The left is intolerant of compromise and uses every victory as proof that the time for compromise is past. It is convinced of its absolute rightness and that the people can and must embrace its ideas once the fog has been cleared away. And so the left can’t help exposing itself for what it is. No matter how good its disguises are, the moment comes when it announces what it really stands for.

And eventually it announces it so baldly that everyone has to understand that this is what it is.

The left’s political strategy in the West has depended on delaying that day for as long as possible, compromising their way to power, building elaborate networks of front groups, taking control of a wide variety of institutions, undermining their opponents and making their identity aspirational.

But within the left, there’s a tension over the slowness and delays of such a project.

Much like the conflict between Al Qaeda, ISIS and the Muslim Brotherhood, the left is caught between those who want to follow a long-range plan, those who want to speed it up and those who want to bring it all down now.
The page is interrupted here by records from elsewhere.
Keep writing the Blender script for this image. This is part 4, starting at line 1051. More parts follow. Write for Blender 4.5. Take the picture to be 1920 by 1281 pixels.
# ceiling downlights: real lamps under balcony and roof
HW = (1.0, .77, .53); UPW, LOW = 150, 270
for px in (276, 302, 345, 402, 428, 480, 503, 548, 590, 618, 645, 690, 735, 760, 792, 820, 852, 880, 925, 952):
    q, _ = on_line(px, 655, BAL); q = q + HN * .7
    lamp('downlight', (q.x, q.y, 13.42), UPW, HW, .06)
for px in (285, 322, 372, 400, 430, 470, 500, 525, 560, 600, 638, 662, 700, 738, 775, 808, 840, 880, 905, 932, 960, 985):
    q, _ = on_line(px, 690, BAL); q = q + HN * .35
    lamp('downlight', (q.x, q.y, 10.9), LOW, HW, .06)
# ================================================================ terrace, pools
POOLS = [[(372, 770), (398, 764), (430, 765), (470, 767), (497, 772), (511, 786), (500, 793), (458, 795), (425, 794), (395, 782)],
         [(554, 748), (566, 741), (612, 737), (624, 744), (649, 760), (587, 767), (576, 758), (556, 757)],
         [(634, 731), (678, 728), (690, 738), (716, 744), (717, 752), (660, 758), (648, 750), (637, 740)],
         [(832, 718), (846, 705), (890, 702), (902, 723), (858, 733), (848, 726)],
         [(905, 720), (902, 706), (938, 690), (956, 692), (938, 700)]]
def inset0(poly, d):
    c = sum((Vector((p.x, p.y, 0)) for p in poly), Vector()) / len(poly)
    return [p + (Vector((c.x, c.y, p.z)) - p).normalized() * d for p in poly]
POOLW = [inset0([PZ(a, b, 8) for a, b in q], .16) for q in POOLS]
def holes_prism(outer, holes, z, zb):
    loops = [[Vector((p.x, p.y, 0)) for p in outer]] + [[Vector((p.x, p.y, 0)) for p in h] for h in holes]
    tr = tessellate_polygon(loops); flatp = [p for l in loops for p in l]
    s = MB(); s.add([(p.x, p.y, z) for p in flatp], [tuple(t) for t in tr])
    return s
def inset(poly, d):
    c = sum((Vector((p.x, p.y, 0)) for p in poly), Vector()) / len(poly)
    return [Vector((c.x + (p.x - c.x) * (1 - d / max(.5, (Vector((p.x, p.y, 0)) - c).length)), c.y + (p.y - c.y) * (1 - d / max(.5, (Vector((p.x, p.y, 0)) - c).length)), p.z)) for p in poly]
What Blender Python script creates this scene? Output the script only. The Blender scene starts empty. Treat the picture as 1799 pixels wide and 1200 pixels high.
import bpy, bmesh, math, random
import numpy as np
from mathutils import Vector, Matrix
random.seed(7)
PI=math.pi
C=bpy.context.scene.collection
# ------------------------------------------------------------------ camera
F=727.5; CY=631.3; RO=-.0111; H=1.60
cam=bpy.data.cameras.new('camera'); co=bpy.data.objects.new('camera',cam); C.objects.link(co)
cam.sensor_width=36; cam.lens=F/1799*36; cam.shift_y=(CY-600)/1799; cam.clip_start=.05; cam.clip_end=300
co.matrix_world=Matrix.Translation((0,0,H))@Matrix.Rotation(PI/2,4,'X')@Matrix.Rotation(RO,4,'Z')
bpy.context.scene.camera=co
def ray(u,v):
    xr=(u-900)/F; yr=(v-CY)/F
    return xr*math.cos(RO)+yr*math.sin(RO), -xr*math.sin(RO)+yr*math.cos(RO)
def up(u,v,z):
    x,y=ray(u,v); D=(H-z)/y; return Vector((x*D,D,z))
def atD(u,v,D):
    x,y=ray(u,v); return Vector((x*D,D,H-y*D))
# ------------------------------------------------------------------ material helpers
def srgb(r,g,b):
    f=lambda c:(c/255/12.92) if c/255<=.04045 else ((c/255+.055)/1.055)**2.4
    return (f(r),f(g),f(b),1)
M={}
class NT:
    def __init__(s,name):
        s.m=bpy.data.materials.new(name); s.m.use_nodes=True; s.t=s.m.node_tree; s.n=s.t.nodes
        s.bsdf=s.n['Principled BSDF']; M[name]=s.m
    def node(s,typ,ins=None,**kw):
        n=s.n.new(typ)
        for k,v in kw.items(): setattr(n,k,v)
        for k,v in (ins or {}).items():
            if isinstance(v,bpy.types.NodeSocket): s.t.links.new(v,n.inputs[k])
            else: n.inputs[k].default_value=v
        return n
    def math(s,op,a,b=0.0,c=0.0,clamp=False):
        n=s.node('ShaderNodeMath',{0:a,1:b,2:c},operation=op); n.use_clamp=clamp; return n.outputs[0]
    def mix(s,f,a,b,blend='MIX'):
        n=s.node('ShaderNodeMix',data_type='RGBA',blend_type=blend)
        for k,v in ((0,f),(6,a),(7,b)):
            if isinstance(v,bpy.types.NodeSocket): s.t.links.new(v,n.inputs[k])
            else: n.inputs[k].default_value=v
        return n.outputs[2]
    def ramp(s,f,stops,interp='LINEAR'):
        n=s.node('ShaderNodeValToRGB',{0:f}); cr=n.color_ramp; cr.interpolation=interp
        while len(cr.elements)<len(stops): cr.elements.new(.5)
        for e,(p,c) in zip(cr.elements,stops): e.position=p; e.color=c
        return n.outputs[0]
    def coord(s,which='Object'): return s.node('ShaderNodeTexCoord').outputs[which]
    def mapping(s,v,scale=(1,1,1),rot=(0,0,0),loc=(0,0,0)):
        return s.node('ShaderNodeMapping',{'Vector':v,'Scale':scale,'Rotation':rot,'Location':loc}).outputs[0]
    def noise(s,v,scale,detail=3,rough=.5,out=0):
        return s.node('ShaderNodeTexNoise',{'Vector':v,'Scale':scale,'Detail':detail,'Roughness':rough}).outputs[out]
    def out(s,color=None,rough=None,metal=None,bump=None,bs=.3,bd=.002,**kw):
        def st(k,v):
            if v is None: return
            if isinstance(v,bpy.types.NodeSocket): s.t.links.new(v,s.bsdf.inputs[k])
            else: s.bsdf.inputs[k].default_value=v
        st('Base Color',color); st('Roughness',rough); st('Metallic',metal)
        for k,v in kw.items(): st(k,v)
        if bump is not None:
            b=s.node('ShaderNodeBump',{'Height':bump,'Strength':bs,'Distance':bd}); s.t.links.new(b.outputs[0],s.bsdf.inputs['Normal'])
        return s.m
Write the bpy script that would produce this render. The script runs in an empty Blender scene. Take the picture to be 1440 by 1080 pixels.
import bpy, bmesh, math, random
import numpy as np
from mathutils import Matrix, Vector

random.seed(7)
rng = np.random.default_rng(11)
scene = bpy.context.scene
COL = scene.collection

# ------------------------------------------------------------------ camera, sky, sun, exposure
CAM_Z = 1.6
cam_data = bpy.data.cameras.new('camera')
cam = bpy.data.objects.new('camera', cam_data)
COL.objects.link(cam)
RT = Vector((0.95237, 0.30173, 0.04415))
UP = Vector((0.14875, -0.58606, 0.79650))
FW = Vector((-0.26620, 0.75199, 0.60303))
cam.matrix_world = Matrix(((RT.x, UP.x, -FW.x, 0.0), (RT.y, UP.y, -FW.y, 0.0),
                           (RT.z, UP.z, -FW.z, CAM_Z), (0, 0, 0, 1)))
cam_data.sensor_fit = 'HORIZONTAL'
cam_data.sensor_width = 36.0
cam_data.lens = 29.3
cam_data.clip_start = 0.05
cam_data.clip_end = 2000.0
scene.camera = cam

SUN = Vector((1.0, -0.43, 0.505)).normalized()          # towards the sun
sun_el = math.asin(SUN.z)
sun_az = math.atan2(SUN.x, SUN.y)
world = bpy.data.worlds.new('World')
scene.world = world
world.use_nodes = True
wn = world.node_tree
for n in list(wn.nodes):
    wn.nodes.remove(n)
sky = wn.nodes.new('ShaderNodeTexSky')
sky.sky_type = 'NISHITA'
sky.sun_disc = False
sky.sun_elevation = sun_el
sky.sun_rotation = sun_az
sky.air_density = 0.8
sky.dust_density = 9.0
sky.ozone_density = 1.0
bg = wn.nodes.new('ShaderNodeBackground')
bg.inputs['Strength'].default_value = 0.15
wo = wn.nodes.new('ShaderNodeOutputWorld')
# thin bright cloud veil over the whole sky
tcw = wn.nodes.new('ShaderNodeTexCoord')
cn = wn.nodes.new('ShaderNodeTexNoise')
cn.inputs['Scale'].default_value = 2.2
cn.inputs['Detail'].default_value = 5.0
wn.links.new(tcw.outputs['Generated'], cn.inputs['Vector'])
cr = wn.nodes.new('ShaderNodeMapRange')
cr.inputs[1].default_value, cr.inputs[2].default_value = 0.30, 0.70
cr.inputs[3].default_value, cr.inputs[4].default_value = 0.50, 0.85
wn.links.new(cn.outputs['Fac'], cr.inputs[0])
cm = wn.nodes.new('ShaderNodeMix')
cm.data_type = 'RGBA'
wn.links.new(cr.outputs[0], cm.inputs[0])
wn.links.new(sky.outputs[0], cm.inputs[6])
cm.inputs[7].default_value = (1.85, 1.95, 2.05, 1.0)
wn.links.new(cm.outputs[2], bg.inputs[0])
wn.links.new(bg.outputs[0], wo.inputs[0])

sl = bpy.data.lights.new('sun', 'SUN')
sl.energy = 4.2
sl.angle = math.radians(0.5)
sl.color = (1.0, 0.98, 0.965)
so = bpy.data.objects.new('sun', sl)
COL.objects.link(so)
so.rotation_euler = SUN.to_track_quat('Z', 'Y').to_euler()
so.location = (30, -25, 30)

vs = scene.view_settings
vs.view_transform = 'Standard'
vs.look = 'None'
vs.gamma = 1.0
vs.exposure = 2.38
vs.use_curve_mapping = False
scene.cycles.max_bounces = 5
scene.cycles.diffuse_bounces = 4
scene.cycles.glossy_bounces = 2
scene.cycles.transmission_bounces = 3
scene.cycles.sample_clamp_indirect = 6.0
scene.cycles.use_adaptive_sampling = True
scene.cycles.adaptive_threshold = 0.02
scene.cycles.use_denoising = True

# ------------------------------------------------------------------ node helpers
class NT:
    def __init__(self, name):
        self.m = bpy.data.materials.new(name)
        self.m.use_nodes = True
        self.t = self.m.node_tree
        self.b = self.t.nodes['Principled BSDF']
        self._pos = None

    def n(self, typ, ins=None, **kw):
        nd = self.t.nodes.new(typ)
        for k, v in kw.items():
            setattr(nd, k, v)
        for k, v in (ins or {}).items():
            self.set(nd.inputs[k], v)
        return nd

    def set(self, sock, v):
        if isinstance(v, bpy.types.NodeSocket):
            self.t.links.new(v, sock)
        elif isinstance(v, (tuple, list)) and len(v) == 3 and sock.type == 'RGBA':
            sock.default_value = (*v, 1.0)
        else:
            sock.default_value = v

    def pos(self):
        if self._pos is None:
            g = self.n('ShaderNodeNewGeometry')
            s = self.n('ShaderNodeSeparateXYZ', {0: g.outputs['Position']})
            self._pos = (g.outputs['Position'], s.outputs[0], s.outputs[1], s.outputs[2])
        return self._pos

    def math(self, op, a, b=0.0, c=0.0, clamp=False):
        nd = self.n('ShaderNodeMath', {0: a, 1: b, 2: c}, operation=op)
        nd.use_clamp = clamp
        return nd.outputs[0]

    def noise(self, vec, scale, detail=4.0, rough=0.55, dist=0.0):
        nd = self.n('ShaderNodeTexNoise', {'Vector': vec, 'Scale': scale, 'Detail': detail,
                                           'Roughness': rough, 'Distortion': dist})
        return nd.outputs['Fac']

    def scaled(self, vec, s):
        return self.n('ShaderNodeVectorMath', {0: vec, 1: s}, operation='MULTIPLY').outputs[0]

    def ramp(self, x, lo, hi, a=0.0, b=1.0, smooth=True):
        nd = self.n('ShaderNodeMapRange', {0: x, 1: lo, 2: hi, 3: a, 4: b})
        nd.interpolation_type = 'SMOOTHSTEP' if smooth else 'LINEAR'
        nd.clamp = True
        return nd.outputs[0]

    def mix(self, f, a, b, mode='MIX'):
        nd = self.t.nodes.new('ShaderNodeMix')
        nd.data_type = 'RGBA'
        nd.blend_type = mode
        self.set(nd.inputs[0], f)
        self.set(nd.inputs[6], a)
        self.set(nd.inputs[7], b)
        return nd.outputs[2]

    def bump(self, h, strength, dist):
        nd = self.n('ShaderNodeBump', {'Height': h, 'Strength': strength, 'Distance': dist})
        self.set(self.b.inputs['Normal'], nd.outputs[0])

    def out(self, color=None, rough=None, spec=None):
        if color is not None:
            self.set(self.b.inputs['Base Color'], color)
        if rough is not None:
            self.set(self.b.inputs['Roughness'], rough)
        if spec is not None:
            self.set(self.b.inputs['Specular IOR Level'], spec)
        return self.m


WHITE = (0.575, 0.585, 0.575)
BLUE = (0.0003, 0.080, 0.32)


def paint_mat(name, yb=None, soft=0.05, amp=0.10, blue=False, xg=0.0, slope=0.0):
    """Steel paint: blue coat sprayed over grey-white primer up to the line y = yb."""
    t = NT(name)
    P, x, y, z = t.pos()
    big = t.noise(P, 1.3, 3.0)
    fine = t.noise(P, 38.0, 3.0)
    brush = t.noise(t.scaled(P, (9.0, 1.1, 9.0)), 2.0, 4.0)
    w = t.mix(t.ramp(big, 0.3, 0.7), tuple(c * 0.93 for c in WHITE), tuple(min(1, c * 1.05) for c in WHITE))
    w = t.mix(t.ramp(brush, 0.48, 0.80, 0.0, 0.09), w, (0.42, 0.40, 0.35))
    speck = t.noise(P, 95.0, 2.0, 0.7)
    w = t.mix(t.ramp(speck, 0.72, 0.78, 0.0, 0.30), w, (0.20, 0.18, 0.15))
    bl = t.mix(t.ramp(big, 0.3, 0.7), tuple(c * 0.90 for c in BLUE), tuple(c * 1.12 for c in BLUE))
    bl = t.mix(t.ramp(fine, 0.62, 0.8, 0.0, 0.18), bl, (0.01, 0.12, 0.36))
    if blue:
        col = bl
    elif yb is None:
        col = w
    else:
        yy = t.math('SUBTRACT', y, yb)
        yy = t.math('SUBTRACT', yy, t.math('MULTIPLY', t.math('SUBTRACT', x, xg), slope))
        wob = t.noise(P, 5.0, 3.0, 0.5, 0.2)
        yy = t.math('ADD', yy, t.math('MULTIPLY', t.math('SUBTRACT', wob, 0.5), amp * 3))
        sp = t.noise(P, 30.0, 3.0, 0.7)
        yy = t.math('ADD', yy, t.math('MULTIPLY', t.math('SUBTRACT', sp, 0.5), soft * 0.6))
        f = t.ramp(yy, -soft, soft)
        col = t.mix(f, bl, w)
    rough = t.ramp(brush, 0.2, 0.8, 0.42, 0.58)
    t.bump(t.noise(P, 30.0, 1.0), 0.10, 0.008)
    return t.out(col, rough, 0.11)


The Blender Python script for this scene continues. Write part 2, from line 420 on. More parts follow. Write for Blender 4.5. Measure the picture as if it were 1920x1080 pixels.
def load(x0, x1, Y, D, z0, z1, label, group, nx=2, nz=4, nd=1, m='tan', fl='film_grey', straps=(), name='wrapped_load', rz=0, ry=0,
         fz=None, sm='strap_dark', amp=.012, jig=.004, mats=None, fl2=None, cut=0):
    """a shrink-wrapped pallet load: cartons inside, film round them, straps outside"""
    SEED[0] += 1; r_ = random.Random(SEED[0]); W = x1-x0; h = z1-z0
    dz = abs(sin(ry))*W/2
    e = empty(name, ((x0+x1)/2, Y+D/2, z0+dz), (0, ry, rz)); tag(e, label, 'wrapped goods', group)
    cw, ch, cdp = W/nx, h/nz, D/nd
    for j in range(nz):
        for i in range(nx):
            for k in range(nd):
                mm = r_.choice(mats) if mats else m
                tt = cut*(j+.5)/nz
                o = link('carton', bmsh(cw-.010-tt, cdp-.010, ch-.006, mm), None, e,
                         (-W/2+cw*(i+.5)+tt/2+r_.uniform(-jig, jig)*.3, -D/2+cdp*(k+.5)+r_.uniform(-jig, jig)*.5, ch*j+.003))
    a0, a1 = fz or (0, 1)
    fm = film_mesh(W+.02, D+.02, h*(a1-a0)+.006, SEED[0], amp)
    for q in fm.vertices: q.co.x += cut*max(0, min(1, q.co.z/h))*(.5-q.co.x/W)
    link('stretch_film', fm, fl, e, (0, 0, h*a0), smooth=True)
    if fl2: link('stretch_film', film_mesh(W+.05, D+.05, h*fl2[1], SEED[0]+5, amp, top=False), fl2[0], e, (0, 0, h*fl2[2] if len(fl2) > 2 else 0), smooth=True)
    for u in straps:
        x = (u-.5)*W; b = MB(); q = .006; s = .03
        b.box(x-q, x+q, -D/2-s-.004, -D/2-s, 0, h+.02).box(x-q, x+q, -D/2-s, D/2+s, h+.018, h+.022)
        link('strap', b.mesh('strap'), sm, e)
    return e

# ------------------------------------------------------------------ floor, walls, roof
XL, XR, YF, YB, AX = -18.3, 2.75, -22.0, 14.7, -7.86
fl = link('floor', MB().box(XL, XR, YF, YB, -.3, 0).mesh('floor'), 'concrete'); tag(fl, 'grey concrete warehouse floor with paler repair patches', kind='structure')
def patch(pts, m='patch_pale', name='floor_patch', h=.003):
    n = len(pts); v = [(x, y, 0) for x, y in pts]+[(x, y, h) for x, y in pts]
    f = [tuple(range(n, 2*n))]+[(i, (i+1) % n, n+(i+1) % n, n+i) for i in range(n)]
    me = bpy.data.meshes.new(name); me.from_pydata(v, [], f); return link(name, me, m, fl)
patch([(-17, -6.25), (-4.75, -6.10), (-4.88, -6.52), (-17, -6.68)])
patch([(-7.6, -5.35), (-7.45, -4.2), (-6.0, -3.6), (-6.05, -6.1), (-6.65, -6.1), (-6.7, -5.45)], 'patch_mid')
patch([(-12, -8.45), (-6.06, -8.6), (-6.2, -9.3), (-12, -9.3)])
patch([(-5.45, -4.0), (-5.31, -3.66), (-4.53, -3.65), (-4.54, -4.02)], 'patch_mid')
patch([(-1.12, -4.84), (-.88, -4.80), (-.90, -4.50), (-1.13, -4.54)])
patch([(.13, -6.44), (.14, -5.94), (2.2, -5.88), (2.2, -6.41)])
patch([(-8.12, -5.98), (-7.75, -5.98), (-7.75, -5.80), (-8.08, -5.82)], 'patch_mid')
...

And just as the Arab Spring rewarded the most violent factions, political instability and left-wing victories encourage the most extreme forces on the left.

The left presents itself to Americans as an intangible, an attitude rather than a movement, a value rather than a set of ideas, an aspirational lifestyle of clothes, food and trendy activism, a fun way of life rather than a fanatical ideology that seeks to control and dominate every area of life.

The ruptures on the left threaten that disguise. And without that disguise, the left reverts back to what it was a hundred years ago.